◆ WRITTEN EXERCISE: Give back the full material, exactly as it reads.

(Scenes as source code)

┄┄┄┄┄┄┄┄┄┄┄┄┄┄┄┄┄┄┄┄

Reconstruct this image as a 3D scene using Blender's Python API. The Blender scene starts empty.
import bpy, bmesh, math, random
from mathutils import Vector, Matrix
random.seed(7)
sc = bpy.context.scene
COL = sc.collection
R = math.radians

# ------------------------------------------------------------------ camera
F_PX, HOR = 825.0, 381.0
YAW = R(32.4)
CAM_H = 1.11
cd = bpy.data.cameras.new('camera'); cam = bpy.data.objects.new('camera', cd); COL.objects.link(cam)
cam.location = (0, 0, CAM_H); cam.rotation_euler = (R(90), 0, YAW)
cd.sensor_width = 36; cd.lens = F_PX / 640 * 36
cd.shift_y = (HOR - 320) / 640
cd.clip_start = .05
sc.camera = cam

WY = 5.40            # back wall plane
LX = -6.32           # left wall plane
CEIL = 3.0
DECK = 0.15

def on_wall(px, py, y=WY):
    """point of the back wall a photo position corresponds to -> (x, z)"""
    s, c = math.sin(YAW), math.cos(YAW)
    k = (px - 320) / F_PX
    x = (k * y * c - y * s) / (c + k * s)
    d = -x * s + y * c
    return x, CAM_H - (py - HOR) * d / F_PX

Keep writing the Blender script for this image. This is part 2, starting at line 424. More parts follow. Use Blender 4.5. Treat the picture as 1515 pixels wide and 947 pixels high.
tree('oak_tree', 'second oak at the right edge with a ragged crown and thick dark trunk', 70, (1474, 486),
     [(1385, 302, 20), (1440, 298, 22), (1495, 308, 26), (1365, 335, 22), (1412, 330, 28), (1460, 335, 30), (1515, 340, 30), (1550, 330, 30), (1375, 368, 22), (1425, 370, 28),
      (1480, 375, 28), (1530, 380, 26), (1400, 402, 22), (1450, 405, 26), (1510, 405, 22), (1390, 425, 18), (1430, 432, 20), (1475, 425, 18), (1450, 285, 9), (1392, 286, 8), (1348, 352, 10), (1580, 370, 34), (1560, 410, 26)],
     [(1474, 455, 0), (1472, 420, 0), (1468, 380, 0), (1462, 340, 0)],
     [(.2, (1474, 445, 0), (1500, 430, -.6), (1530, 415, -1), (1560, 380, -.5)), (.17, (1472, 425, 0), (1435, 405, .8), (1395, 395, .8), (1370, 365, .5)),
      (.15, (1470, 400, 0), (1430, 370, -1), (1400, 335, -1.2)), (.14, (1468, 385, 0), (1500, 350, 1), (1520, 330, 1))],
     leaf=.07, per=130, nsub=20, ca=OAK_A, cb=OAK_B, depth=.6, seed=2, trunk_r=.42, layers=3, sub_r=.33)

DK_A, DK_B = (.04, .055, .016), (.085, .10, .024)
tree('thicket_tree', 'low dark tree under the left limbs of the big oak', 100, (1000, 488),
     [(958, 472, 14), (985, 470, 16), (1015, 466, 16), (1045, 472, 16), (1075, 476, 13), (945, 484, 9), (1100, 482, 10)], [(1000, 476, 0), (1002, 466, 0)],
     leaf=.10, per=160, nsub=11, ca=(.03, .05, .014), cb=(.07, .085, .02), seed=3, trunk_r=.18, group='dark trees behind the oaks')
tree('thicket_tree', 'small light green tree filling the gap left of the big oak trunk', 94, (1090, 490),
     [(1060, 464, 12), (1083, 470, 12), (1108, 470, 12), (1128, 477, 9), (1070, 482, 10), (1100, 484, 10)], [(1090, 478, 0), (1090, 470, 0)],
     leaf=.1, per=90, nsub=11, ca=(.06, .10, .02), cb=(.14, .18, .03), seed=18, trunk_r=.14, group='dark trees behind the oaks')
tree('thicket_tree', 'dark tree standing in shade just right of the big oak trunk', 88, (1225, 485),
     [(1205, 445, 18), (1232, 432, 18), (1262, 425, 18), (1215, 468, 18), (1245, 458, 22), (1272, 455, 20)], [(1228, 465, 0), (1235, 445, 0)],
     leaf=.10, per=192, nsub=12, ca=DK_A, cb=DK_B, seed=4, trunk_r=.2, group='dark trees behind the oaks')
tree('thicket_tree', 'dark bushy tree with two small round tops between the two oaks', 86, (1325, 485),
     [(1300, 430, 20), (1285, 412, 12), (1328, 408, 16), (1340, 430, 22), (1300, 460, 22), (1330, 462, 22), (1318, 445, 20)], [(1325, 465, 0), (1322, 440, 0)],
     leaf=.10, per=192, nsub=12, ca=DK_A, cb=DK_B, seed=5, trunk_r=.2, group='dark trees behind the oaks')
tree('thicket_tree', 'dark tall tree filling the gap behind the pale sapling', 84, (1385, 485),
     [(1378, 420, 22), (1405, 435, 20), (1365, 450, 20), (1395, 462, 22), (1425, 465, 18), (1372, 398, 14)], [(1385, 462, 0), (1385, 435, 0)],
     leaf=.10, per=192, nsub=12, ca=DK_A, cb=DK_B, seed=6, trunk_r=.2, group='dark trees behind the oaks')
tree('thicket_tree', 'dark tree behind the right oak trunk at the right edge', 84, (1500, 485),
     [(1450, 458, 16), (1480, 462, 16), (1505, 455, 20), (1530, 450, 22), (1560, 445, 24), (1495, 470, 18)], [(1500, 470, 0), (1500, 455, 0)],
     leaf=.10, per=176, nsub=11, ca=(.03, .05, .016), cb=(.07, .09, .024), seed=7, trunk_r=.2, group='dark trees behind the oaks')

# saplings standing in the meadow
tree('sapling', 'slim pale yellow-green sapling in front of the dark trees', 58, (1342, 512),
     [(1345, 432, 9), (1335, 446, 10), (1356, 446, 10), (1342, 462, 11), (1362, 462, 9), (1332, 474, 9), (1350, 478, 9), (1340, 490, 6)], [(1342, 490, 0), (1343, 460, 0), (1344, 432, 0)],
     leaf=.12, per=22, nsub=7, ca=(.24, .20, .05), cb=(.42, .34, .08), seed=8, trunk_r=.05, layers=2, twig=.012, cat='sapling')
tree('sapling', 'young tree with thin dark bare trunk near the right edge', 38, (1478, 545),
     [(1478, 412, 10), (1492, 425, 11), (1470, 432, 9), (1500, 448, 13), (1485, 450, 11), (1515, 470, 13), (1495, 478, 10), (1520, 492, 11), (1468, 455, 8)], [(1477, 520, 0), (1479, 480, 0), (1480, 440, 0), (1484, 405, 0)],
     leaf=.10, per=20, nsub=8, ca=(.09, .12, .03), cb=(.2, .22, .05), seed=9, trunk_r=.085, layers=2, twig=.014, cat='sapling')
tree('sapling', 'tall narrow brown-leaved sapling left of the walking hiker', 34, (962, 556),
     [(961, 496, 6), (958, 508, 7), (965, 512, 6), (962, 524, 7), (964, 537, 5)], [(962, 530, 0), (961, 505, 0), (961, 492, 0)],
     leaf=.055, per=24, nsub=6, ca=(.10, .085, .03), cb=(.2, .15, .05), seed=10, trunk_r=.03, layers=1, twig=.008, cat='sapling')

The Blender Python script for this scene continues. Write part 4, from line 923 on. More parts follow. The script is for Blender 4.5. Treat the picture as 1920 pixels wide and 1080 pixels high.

┄┄┄┄┄┄┄┄┄┄┄┄┄┄┄┄┄┄┄┄

◆ RESULT:
Reconstruct this image as a 3D scene using Blender's Python API. The Blender scene starts empty.
import bpy, bmesh, math, random
from mathutils import Vector, Matrix
random.seed(7)
sc = bpy.context.scene
COL = sc.collection
R = math.radians

# ------------------------------------------------------------------ camera
F_PX, HOR = 825.0, 381.0
YAW = R(32.4)
CAM_H = 1.11
cd = bpy.data.cameras.new('camera'); cam = bpy.data.objects.new('camera', cd); COL.objects.link(cam)
cam.location = (0, 0, CAM_H); cam.rotation_euler = (R(90), 0, YAW)
cd.sensor_width = 36; cd.lens = F_PX / 640 * 36
cd.shift_y = (HOR - 320) / 640
cd.clip_start = .05
sc.camera = cam

WY = 5.40            # back wall plane
LX = -6.32           # left wall plane
CEIL = 3.0
DECK = 0.15

def on_wall(px, py, y=WY):
    """point of the back wall a photo position corresponds to -> (x, z)"""
    s, c = math.sin(YAW), math.cos(YAW)
    k = (px - 320) / F_PX
    x = (k * y * c - y * s) / (c + k * s)
    d = -x * s + y * c
    return x, CAM_H - (py - HOR) * d / F_PX

Keep writing the Blender script for this image. This is part 2, starting at line 424. More parts follow. Use Blender 4.5. Treat the picture as 1515 pixels wide and 947 pixels high.
tree('oak_tree', 'second oak at the right edge with a ragged crown and thick dark trunk', 70, (1474, 486),
     [(1385, 302, 20), (1440, 298, 22), (1495, 308, 26), (1365, 335, 22), (1412, 330, 28), (1460, 335, 30), (1515, 340, 30), (1550, 330, 30), (1375, 368, 22), (1425, 370, 28),
      (1480, 375, 28), (1530, 380, 26), (1400, 402, 22), (1450, 405, 26), (1510, 405, 22), (1390, 425, 18), (1430, 432, 20), (1475, 425, 18), (1450, 285, 9), (1392, 286, 8), (1348, 352, 10), (1580, 370, 34), (1560, 410, 26)],
     [(1474, 455, 0), (1472, 420, 0), (1468, 380, 0), (1462, 340, 0)],
     [(.2, (1474, 445, 0), (1500, 430, -.6), (1530, 415, -1), (1560, 380, -.5)), (.17, (1472, 425, 0), (1435, 405, .8), (1395, 395, .8), (1370, 365, .5)),
      (.15, (1470, 400, 0), (1430, 370, -1), (1400, 335, -1.2)), (.14, (1468, 385, 0), (1500, 350, 1), (1520, 330, 1))],
     leaf=.07, per=130, nsub=20, ca=OAK_A, cb=OAK_B, depth=.6, seed=2, trunk_r=.42, layers=3, sub_r=.33)

DK_A, DK_B = (.04, .055, .016), (.085, .10, .024)
tree('thicket_tree', 'low dark tree under the left limbs of the big oak', 100, (1000, 488),
     [(958, 472, 14), (985, 470, 16), (1015, 466, 16), (1045, 472, 16), (1075, 476, 13), (945, 484, 9), (1100, 482, 10)], [(1000, 476, 0), (1002, 466, 0)],
     leaf=.10, per=160, nsub=11, ca=(.03, .05, .014), cb=(.07, .085, .02), seed=3, trunk_r=.18, group='dark trees behind the oaks')
tree('thicket_tree', 'small light green tree filling the gap left of the big oak trunk', 94, (1090, 490),
     [(1060, 464, 12), (1083, 470, 12), (1108, 470, 12), (1128, 477, 9), (1070, 482, 10), (1100, 484, 10)], [(1090, 478, 0), (1090, 470, 0)],
     leaf=.1, per=90, nsub=11, ca=(.06, .10, .02), cb=(.14, .18, .03), seed=18, trunk_r=.14, group='dark trees behind the oaks')
tree('thicket_tree', 'dark tree standing in shade just right of the big oak trunk', 88, (1225, 485),
     [(1205, 445, 18), (1232, 432, 18), (1262, 425, 18), (1215, 468, 18), (1245, 458, 22), (1272, 455, 20)], [(1228, 465, 0), (1235, 445, 0)],
     leaf=.10, per=192, nsub=12, ca=DK_A, cb=DK_B, seed=4, trunk_r=.2, group='dark trees behind the oaks')
tree('thicket_tree', 'dark bushy tree with two small round tops between the two oaks', 86, (1325, 485),
     [(1300, 430, 20), (1285, 412, 12), (1328, 408, 16), (1340, 430, 22), (1300, 460, 22), (1330, 462, 22), (1318, 445, 20)], [(1325, 465, 0), (1322, 440, 0)],
     leaf=.10, per=192, nsub=12, ca=DK_A, cb=DK_B, seed=5, trunk_r=.2, group='dark trees behind the oaks')
tree('thicket_tree', 'dark tall tree filling the gap behind the pale sapling', 84, (1385, 485),
     [(1378, 420, 22), (1405, 435, 20), (1365, 450, 20), (1395, 462, 22), (1425, 465, 18), (1372, 398, 14)], [(1385, 462, 0), (1385, 435, 0)],
     leaf=.10, per=192, nsub=12, ca=DK_A, cb=DK_B, seed=6, trunk_r=.2, group='dark trees behind the oaks')
tree('thicket_tree', 'dark tree behind the right oak trunk at the right edge', 84, (1500, 485),
     [(1450, 458, 16), (1480, 462, 16), (1505, 455, 20), (1530, 450, 22), (1560, 445, 24), (1495, 470, 18)], [(1500, 470, 0), (1500, 455, 0)],
     leaf=.10, per=176, nsub=11, ca=(.03, .05, .016), cb=(.07, .09, .024), seed=7, trunk_r=.2, group='dark trees behind the oaks')

# saplings standing in the meadow
tree('sapling', 'slim pale yellow-green sapling in front of the dark trees', 58, (1342, 512),
     [(1345, 432, 9), (1335, 446, 10), (1356, 446, 10), (1342, 462, 11), (1362, 462, 9), (1332, 474, 9), (1350, 478, 9), (1340, 490, 6)], [(1342, 490, 0), (1343, 460, 0), (1344, 432, 0)],
     leaf=.12, per=22, nsub=7, ca=(.24, .20, .05), cb=(.42, .34, .08), seed=8, trunk_r=.05, layers=2, twig=.012, cat='sapling')
tree('sapling', 'young tree with thin dark bare trunk near the right edge', 38, (1478, 545),
     [(1478, 412, 10), (1492, 425, 11), (1470, 432, 9), (1500, 448, 13), (1485, 450, 11), (1515, 470, 13), (1495, 478, 10), (1520, 492, 11), (1468, 455, 8)], [(1477, 520, 0), (1479, 480, 0), (1480, 440, 0), (1484, 405, 0)],
     leaf=.10, per=20, nsub=8, ca=(.09, .12, .03), cb=(.2, .22, .05), seed=9, trunk_r=.085, layers=2, twig=.014, cat='sapling')
tree('sapling', 'tall narrow brown-leaved sapling left of the walking hiker', 34, (962, 556),
     [(961, 496, 6), (958, 508, 7), (965, 512, 6), (962, 524, 7), (964, 537, 5)], [(962, 530, 0), (961, 505, 0), (961, 492, 0)],
     leaf=.055, per=24, nsub=6, ca=(.10, .085, .03), cb=(.2, .15, .05), seed=10, trunk_r=.03, layers=1, twig=.008, cat='sapling')

The Blender Python script for this scene continues. Write part 4, from line 923 on. More parts follow. The script is for Blender 4.5. Treat the picture as 1920 pixels wide and 1080 pixels high.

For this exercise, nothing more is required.